P.S : regarde ce qui s'est passé à la Sorbonne, ce n'est pas digne d'étudiants, mais c'est digne de sauvages ou, pire encore, de barbares. Maintenant, si tu prends leur défense, libre à toi, mais, moi, je n'aurais pas correctionalisé, j'aurais criminalisé dans la mesure où cela tend plus à devenir des actes de terrorisme plutôt que de simples atteintes à l'ordre public...

Damien a dit…

Je ne m'amuse pas à "hacker" les commentaires, puisqu'ils sont publiés dès la seconde où l'on clique sur "envoyer" (encore que je pourrais, si j'activais la modération des commentaires). Par contre les posts des contributeurs, eux-mêmes pourraient le faire sur les miens, nous sommes tous des admins dessus, ça ne pose pas de problèmes (généralement, ce sont pour des corrections mineures ou des ajouts (pour ne pas rajouter un message sur le même sujet).

N'ayant pas des compétences de juristes (ce serait plus Lucas qui pourrait m'aider sur ce coup), il est un peu vrai que je me suis enflammé. Quand à la largesse d'interprétation, elle vaut évidemment pour un projet de loi, où chacun y va de son idée pour prévoir les conséquences qu'une telle loi pourrait engendrer si celle-ci venait à être promulguée (et appliquée).

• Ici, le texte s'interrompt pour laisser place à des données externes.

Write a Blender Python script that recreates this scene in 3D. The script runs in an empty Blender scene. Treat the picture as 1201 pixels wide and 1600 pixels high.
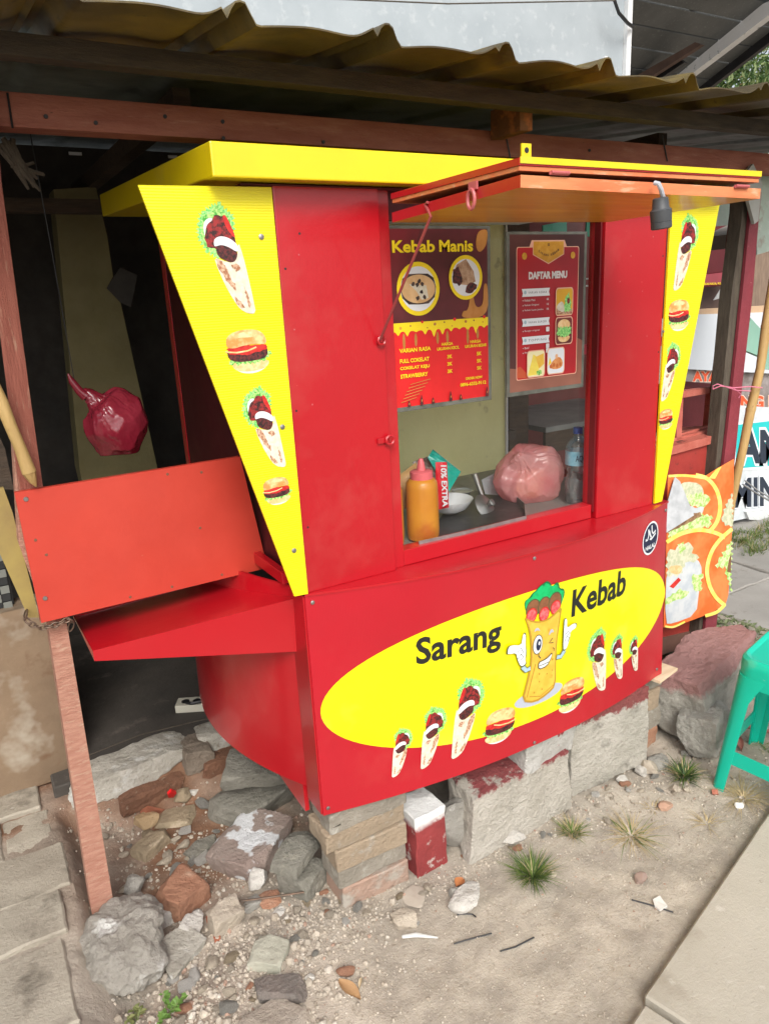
import bpy, bmesh, math, random
from mathutils import Vector, Matrix, noise
from mathutils.geometry import tessellate_polygon
random.seed(7)
S = bpy.context.scene
COL = S.collection
R3 = math.radians

# ---------------------------------------------------------------- camera
F_PX = 1150.8
PITCH, ROLL, YAW = -0.2821, -0.05089, -0.51971
CAM = Vector((-0.652, -1.455, 1.55))
ROT = Matrix.Rotation(YAW, 3, 'Z') @ Matrix.Rotation(math.pi/2 + PITCH, 3, 'X') @ Matrix.Rotation(ROLL, 3, 'Z')
cd = bpy.data.cameras.new('camera'); cam = bpy.data.objects.new('camera', cd); COL.objects.link(cam)
cam.matrix_world = Matrix.Translation(CAM) @ ROT.to_4x4()
cd.sensor_fit = 'VERTICAL'; cd.sensor_height = 36; cd.lens = F_PX/1600*36
cd.clip_start = 0.02; cd.clip_end = 400
S.camera = cam
# ---------------------------------------------------------------- light
SUN_EL, SUN_AZ = R3(42), R3(202)      # high soft sun behind the photographer, thin cloud
w = bpy.data.worlds.new('World'); S.world = w; w.use_nodes = True
nt = w.node_tree; bg = nt.nodes['Background']
sky = nt.nodes.new('ShaderNodeTexSky'); sky.sky_type = 'NISHITA'; sky.sun_disc = False
sky.sun_elevation = SUN_EL; sky.sun_rotation = SUN_AZ; sky.dust_density = 4; sky.air_density = 1.0; sky.ozone_density = 1.0
hs = nt.nodes.new('ShaderNodeHueSaturation'); hs.inputs['Saturation'].default_value = 0.35
nt.links.new(sky.outputs[0], hs.inputs['Color']); nt.links.new(hs.outputs[0], bg.inputs[0])
bg.inputs[1].default_value = 0.15
sl = bpy.data.lights.new('sun', 'SUN'); sl.energy = 1.5; sl.angle = R3(25); sl.color = (1, .96, .9)
sun = bpy.data.objects.new('sun', sl); COL.objects.link(sun)
sd = Vector((math.sin(SUN_AZ)*math.cos(SUN_EL), math.cos(SUN_AZ)*math.cos(SUN_EL), math.sin(SUN_EL)))
sun.rotation_euler = sd.to_track_quat('Z', 'Y').to_euler(); sun.location = (0, -3, 6)
vs = S.view_settings; vs.view_transform = 'Standard'; vs.look = 'None'; vs.gamma = 1; vs.use_curve_mapping = False
vs.exposure = 0.55

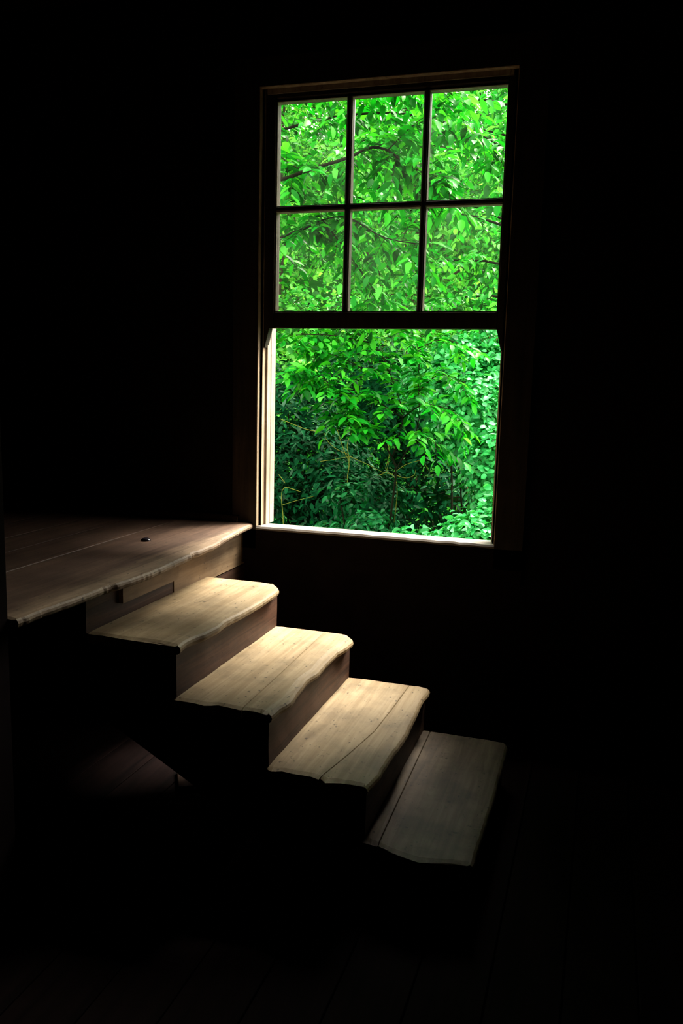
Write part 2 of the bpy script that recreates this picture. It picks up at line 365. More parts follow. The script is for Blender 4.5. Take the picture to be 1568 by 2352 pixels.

Pour ceux qui ont mis la zone à la Sorbonne, effectivement, il est difficile de ne pas condamner ce genre d'actes. Mais là encore, il faut faire la différence entre un manifestant qui vient scander des slogans et rentrer chez lui une fois le cortège arrivé à son terme et le type (pas forcément étudiant), qui vient pour squatter ou détruire... Pas surs que ce soient les mêmes personnes.